— Start of Material shown —
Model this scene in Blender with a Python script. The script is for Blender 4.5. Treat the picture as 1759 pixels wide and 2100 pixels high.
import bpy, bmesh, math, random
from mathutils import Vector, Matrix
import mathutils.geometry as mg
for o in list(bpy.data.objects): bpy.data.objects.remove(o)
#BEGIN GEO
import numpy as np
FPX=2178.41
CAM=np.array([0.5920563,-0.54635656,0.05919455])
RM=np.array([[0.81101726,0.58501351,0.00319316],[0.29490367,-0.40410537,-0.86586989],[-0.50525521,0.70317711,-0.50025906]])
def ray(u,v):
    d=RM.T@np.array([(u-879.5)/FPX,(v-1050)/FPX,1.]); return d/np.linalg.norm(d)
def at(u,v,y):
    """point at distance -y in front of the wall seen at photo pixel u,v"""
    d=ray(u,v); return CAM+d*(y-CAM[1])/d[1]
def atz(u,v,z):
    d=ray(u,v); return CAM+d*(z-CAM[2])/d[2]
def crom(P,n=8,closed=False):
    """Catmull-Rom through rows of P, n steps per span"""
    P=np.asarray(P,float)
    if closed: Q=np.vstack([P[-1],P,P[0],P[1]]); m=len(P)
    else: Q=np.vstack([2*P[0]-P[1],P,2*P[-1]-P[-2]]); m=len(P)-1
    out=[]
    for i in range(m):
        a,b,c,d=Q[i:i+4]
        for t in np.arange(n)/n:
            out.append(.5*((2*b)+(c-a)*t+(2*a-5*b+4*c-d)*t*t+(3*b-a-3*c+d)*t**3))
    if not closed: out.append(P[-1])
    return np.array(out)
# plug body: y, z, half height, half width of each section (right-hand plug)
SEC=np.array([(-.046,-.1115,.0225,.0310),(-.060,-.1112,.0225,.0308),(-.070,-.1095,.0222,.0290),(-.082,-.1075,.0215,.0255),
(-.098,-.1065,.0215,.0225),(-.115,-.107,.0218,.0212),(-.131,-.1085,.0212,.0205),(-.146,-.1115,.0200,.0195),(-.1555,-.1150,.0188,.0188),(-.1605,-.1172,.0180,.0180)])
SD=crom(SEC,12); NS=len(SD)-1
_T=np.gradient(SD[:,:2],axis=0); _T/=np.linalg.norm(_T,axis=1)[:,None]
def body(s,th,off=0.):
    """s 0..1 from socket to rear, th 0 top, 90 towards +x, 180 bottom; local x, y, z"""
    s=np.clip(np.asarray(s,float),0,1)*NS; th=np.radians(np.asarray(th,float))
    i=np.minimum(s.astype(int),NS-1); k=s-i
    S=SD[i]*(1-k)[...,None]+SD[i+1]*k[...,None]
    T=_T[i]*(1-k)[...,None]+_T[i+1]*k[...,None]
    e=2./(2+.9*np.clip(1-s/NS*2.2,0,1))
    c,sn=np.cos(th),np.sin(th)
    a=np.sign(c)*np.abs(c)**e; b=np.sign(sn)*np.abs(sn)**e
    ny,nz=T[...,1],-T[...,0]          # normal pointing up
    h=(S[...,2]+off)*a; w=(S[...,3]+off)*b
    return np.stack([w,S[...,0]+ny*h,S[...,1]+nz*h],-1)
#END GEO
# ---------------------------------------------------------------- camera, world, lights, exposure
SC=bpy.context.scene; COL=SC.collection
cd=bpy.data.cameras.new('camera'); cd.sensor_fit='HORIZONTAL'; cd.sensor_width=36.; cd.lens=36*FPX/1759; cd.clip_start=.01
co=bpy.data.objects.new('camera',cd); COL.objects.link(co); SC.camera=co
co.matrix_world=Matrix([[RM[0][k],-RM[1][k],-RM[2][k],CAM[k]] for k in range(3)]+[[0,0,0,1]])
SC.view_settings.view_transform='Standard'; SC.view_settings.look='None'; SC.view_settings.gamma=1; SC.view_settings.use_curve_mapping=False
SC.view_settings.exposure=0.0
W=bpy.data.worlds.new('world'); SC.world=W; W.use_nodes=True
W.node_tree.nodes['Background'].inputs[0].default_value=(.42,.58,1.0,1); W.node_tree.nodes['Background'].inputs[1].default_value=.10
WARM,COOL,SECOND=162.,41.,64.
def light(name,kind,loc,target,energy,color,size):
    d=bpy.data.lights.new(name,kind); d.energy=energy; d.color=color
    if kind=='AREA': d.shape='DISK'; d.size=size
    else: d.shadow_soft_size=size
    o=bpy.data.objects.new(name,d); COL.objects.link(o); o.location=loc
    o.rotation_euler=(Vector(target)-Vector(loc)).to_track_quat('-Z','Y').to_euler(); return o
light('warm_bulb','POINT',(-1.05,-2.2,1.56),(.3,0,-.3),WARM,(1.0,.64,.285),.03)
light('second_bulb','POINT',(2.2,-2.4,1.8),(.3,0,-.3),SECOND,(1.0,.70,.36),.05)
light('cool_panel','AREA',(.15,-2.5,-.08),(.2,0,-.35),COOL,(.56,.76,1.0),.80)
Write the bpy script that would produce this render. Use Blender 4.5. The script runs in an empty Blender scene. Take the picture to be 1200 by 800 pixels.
— End of Material shown —
**Goal of the exercise**
Reproduce each entry from the records above, character for character.

**Solution to this exercise**
Model this scene in Blender with a Python script. The script is for Blender 4.5. Treat the picture as 1759 pixels wide and 2100 pixels high.
import bpy, bmesh, math, random
from mathutils import Vector, Matrix
import mathutils.geometry as mg
for o in list(bpy.data.objects): bpy.data.objects.remove(o)
#BEGIN GEO
import numpy as np
FPX=2178.41
CAM=np.array([0.5920563,-0.54635656,0.05919455])
RM=np.array([[0.81101726,0.58501351,0.00319316],[0.29490367,-0.40410537,-0.86586989],[-0.50525521,0.70317711,-0.50025906]])
def ray(u,v):
    d=RM.T@np.array([(u-879.5)/FPX,(v-1050)/FPX,1.]); return d/np.linalg.norm(d)
def at(u,v,y):
    """point at distance -y in front of the wall seen at photo pixel u,v"""
    d=ray(u,v); return CAM+d*(y-CAM[1])/d[1]
def atz(u,v,z):
    d=ray(u,v); return CAM+d*(z-CAM[2])/d[2]
def crom(P,n=8,closed=False):
    """Catmull-Rom through rows of P, n steps per span"""
    P=np.asarray(P,float)
    if closed: Q=np.vstack([P[-1],P,P[0],P[1]]); m=len(P)
    else: Q=np.vstack([2*P[0]-P[1],P,2*P[-1]-P[-2]]); m=len(P)-1
    out=[]
    for i in range(m):
        a,b,c,d=Q[i:i+4]
        for t in np.arange(n)/n:
            out.append(.5*((2*b)+(c-a)*t+(2*a-5*b+4*c-d)*t*t+(3*b-a-3*c+d)*t**3))
    if not closed: out.append(P[-1])
    return np.array(out)
# plug body: y, z, half height, half width of each section (right-hand plug)
SEC=np.array([(-.046,-.1115,.0225,.0310),(-.060,-.1112,.0225,.0308),(-.070,-.1095,.0222,.0290),(-.082,-.1075,.0215,.0255),
(-.098,-.1065,.0215,.0225),(-.115,-.107,.0218,.0212),(-.131,-.1085,.0212,.0205),(-.146,-.1115,.0200,.0195),(-.1555,-.1150,.0188,.0188),(-.1605,-.1172,.0180,.0180)])
SD=crom(SEC,12); NS=len(SD)-1
_T=np.gradient(SD[:,:2],axis=0); _T/=np.linalg.norm(_T,axis=1)[:,None]
def body(s,th,off=0.):
    """s 0..1 from socket to rear, th 0 top, 90 towards +x, 180 bottom; local x, y, z"""
    s=np.clip(np.asarray(s,float),0,1)*NS; th=np.radians(np.asarray(th,float))
    i=np.minimum(s.astype(int),NS-1); k=s-i
    S=SD[i]*(1-k)[...,None]+SD[i+1]*k[...,None]
    T=_T[i]*(1-k)[...,None]+_T[i+1]*k[...,None]
    e=2./(2+.9*np.clip(1-s/NS*2.2,0,1))
    c,sn=np.cos(th),np.sin(th)
    a=np.sign(c)*np.abs(c)**e; b=np.sign(sn)*np.abs(sn)**e
    ny,nz=T[...,1],-T[...,0]          # normal pointing up
    h=(S[...,2]+off)*a; w=(S[...,3]+off)*b
    return np.stack([w,S[...,0]+ny*h,S[...,1]+nz*h],-1)
#END GEO
# ---------------------------------------------------------------- camera, world, lights, exposure
SC=bpy.context.scene; COL=SC.collection
cd=bpy.data.cameras.new('camera'); cd.sensor_fit='HORIZONTAL'; cd.sensor_width=36.; cd.lens=36*FPX/1759; cd.clip_start=.01
co=bpy.data.objects.new('camera',cd); COL.objects.link(co); SC.camera=co
co.matrix_world=Matrix([[RM[0][k],-RM[1][k],-RM[2][k],CAM[k]] for k in range(3)]+[[0,0,0,1]])
SC.view_settings.view_transform='Standard'; SC.view_settings.look='None'; SC.view_settings.gamma=1; SC.view_settings.use_curve_mapping=False
SC.view_settings.exposure=0.0
W=bpy.data.worlds.new('world'); SC.world=W; W.use_nodes=True
W.node_tree.nodes['Background'].inputs[0].default_value=(.42,.58,1.0,1); W.node_tree.nodes['Background'].inputs[1].default_value=.10
WARM,COOL,SECOND=162.,41.,64.
def light(name,kind,loc,target,energy,color,size):
    d=bpy.data.lights.new(name,kind); d.energy=energy; d.color=color
    if kind=='AREA': d.shape='DISK'; d.size=size
    else: d.shadow_soft_size=size
    o=bpy.data.objects.new(name,d); COL.objects.link(o); o.location=loc
    o.rotation_euler=(Vector(target)-Vector(loc)).to_track_quat('-Z','Y').to_euler(); return o
light('warm_bulb','POINT',(-1.05,-2.2,1.56),(.3,0,-.3),WARM,(1.0,.64,.285),.03)
light('second_bulb','POINT',(2.2,-2.4,1.8),(.3,0,-.3),SECOND,(1.0,.70,.36),.05)
light('cool_panel','AREA',(.15,-2.5,-.08),(.2,0,-.35),COOL,(.56,.76,1.0),.80)
Write the bpy script that would produce this render. Use Blender 4.5. The script runs in an empty Blender scene. Take the picture to be 1200 by 800 pixels.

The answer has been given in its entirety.